Tuesday, September 16, 2014

Alternative, Accurate Titles for Just Dance



I've been doing the "Just Sweat" workouts with my daughter in the mornings. It's been a key way to deepen our relationship with each other through fitness and faceless, animated mannequins grooving to pop songs.

If you're unfamiliar, Just Sweat is the workout portion of the Just Dance game we have for our Xbox Kinect. You get to dance and get physical against trippy backgrounds. 

Just Sweat in the tropics! (JK you're in your basement.)

In contrast to the game portion of Just Dance where one mimics dance routines set to pop music, Just Sweat has one mimic important fitness moves like: not knowing what to do with your left leg and pantomiming being on fire. At least during the workout parts, you don't get a playback like in the dance segments. That's right, the game is recording you on video. You can watch a replay of your moves that makes you feel like your entire life is a lie. 

I've been enjoying these daily mommydaughter sweats for nearly two weeks. Two weeks. I assumed I'd get better at anticipating the game's moves by now.

Not so. 

This morning was no different—I struggled to remember to glance down at the prompts that show which move is on deck. I almost tripped. People farted. The steps aren’t getting more familiar, but the failure is. It's been like coming home if home were a place where you were always wrong and everyone had nicer, shinier spandex. Every day I'm transported to the early 90s when supermodel Cindy Crawford and kickboxer-ish Billy Blanks were on my screen, leading me to, if not better fitness, then a sprain, or maybe heart palpitations. In the 90s, I was always a step behind and a grapevine too late.
 
Rock Lobster. Mutant claw hands optional.
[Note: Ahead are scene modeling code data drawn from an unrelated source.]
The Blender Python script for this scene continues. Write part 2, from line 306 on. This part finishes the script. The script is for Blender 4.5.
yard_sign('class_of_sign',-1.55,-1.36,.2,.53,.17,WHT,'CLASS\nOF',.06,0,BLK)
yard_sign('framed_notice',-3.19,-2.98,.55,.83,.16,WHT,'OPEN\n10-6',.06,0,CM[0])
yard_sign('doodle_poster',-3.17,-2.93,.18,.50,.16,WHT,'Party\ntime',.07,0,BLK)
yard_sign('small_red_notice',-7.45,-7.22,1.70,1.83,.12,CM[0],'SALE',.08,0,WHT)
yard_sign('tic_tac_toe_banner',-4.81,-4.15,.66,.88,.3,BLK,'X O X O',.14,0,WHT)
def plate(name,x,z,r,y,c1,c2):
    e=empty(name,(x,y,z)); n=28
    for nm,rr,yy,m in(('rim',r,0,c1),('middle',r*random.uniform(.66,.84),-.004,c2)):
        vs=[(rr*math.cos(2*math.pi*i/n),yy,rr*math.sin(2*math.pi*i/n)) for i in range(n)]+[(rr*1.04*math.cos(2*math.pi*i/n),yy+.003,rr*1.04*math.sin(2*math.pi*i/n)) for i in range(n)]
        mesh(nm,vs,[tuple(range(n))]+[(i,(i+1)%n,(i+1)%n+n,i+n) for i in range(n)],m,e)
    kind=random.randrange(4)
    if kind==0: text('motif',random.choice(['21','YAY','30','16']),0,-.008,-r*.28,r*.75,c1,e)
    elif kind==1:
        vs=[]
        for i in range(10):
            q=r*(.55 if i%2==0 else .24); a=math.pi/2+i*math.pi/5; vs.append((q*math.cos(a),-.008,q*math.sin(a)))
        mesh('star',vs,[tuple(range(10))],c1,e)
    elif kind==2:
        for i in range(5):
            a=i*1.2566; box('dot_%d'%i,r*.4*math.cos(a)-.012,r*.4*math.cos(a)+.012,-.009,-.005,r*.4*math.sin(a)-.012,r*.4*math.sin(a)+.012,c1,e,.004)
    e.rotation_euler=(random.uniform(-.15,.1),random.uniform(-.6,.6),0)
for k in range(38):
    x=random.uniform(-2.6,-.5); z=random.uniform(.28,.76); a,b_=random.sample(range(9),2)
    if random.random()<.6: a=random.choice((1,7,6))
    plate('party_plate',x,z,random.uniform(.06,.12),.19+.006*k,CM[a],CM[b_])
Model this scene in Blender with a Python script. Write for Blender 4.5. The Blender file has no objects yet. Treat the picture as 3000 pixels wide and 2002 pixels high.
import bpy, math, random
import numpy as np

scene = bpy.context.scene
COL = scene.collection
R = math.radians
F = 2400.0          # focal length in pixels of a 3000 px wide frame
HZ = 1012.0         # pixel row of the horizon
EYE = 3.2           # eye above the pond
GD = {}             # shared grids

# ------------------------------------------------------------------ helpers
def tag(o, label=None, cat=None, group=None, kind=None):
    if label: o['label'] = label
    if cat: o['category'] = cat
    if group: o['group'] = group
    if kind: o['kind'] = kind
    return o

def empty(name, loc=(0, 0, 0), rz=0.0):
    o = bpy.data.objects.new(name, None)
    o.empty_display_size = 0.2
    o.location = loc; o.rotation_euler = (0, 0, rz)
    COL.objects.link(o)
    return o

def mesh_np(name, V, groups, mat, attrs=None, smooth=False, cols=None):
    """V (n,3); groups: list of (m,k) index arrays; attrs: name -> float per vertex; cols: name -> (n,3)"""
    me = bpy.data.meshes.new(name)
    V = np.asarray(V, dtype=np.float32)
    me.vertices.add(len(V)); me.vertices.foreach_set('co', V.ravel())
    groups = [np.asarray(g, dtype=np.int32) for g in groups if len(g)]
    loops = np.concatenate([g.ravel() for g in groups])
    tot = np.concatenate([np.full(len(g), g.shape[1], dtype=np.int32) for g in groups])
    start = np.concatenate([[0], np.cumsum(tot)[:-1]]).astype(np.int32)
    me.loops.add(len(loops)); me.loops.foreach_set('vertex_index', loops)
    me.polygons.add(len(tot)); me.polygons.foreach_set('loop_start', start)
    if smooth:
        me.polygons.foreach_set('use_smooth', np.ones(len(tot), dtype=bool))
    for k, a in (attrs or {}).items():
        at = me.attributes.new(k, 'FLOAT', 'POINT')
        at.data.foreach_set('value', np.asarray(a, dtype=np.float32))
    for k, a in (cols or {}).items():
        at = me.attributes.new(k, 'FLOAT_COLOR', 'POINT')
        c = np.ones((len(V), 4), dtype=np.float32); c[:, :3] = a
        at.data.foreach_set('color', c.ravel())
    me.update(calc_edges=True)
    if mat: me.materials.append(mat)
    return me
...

I feel exactly as behind, wrong-footed, and a little nauseated when I Just Don't Dance. You like that, I Just Don't Dance? It's the accurate description of what I do when I stand in front of the Xbox. In fact, “Just Don’t Dance” would be a better name for the game. Just Sit Down Already, would also work, as well as:

  • Just Try to Keep Up
  • Just Don't Throw Your Back Out
  • Just Stop, You're Embarrassing Yourself
  • Just Drop Out
  • Just Not Like That
  • Just Leave the Twerking to Miley
  • Just Don't Let Anyone See You Dong This
  • Just Remember You're Almost 40
  • Just Make It to the Shoulder Shake
  • Just Stand There if You Can't Do This Right
  • Just Fix That Wedgie
  • Just Don't Trip
  • Just Flail
  • Just Sing Along and Sway

 
Aerobics in Space: If I'm weightless, do I really need to exercise any more?
I'd quit you, Just Dance. I would. But your white-skinned, eyeless avatars and the trippy workout settings have got a hold on me. I'm not a dancer today, and I'm not likely to be one tomorrow, but maybe someday I will nail the moves to "Beauty and a Beat." It could happen. I did eventually conquer the master-level step aerobics move: the cha-cha turn. So, until my inevitable groin pull, let's agree to Just Don't Give-Up on Me.